> WHAT YOU WILL DO
Repeat everything from the first line of the listing below through the line that contains "scene.camera = cam_o", exactly. Leave out pictures.

◆ ◆ ◆ ◆ ◆ ◆ ◆

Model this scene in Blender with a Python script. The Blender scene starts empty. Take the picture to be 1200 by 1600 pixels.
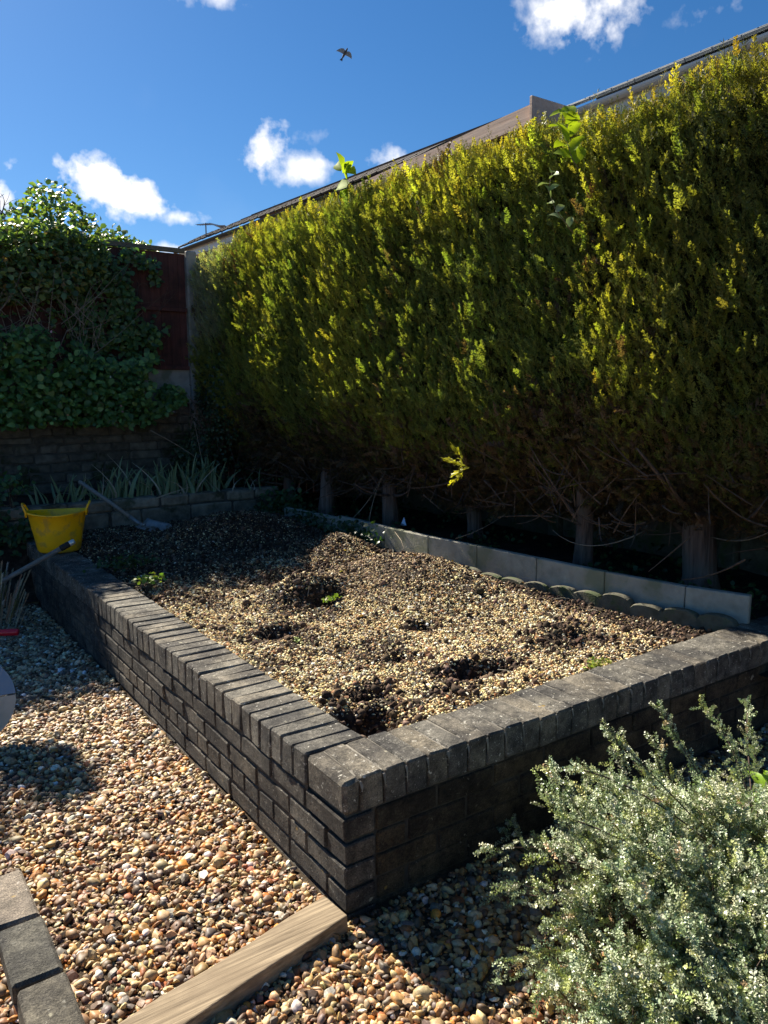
import bpy, math, random
import numpy as np
from mathutils import Vector, Matrix, Euler
R = math.radians
random.seed(7); rng = np.random.default_rng(7)
scene = bpy.context.scene
COL = scene.collection

# ------------------------------------------------------------------ camera
CAM = Vector((-1.0750, -1.7570, 1.4943)); YAW, PITCH, ROLL = 0.60737, -0.14597, -0.00562
fw = Vector((math.sin(YAW)*math.cos(PITCH), math.cos(YAW)*math.cos(PITCH), math.sin(PITCH)))
rt = Vector((math.cos(YAW), -math.sin(YAW), 0)); up = rt.cross(fw)
rt2 = rt*math.cos(ROLL) + up*math.sin(ROLL); up2 = -rt*math.sin(ROLL) + up*math.cos(ROLL)
cam = bpy.data.cameras.new('camera'); cam_o = bpy.data.objects.new('camera', cam); COL.objects.link(cam_o)
cam_o.matrix_world = Matrix(((rt2.x, up2.x, -fw.x, CAM.x), (rt2.y, up2.y, -fw.y, CAM.y), (rt2.z, up2.z, -fw.z, CAM.z), (0, 0, 0, 1)))
cam.sensor_width = 36; cam.lens = 36*1202.5/1600; cam.clip_start = .05; cam.clip_end = 2000
scene.camera = cam_o

# ------------------------------------------------------------------ light
SUN_EL, SUN_AZ = R(39.5), R(-6.0)          # azimuth measured from +Y towards +X
sdir = Vector((math.sin(SUN_AZ)*math.cos(SUN_EL), math.cos(SUN_AZ)*math.cos(SUN_EL), math.sin(SUN_EL)))
sun = bpy.data.lights.new('sun', 'SUN'); sun.energy = 5.0; sun.angle = R(.53); sun.color = (1, .91, .77)
sun_o = bpy.data.objects.new('sun', sun); COL.objects.link(sun_o)
sun_o.rotation_euler = sdir.to_track_quat('Z', 'Y').to_euler(); sun_o.location = sdir*30
scene.view_settings.view_transform = 'Standard'; scene.view_settings.look = 'None'
scene.view_settings.gamma = 1; scene.view_settings.use_curve_mapping = False
scene.view_settings.exposure = 1.45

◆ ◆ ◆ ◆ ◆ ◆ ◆

> THE RESULT
Model this scene in Blender with a Python script. The Blender scene starts empty. Take the picture to be 1200 by 1600 pixels.
import bpy, math, random
import numpy as np
from mathutils import Vector, Matrix, Euler
R = math.radians
random.seed(7); rng = np.random.default_rng(7)
scene = bpy.context.scene
COL = scene.collection

# ------------------------------------------------------------------ camera
CAM = Vector((-1.0750, -1.7570, 1.4943)); YAW, PITCH, ROLL = 0.60737, -0.14597, -0.00562
fw = Vector((math.sin(YAW)*math.cos(PITCH), math.cos(YAW)*math.cos(PITCH), math.sin(PITCH)))
rt = Vector((math.cos(YAW), -math.sin(YAW), 0)); up = rt.cross(fw)
rt2 = rt*math.cos(ROLL) + up*math.sin(ROLL); up2 = -rt*math.sin(ROLL) + up*math.cos(ROLL)
cam = bpy.data.cameras.new('camera'); cam_o = bpy.data.objects.new('camera', cam); COL.objects.link(cam_o)
cam_o.matrix_world = Matrix(((rt2.x, up2.x, -fw.x, CAM.x), (rt2.y, up2.y, -fw.y, CAM.y), (rt2.z, up2.z, -fw.z, CAM.z), (0, 0, 0, 1)))
cam.sensor_width = 36; cam.lens = 36*1202.5/1600; cam.clip_start = .05; cam.clip_end = 2000
scene.camera = cam_o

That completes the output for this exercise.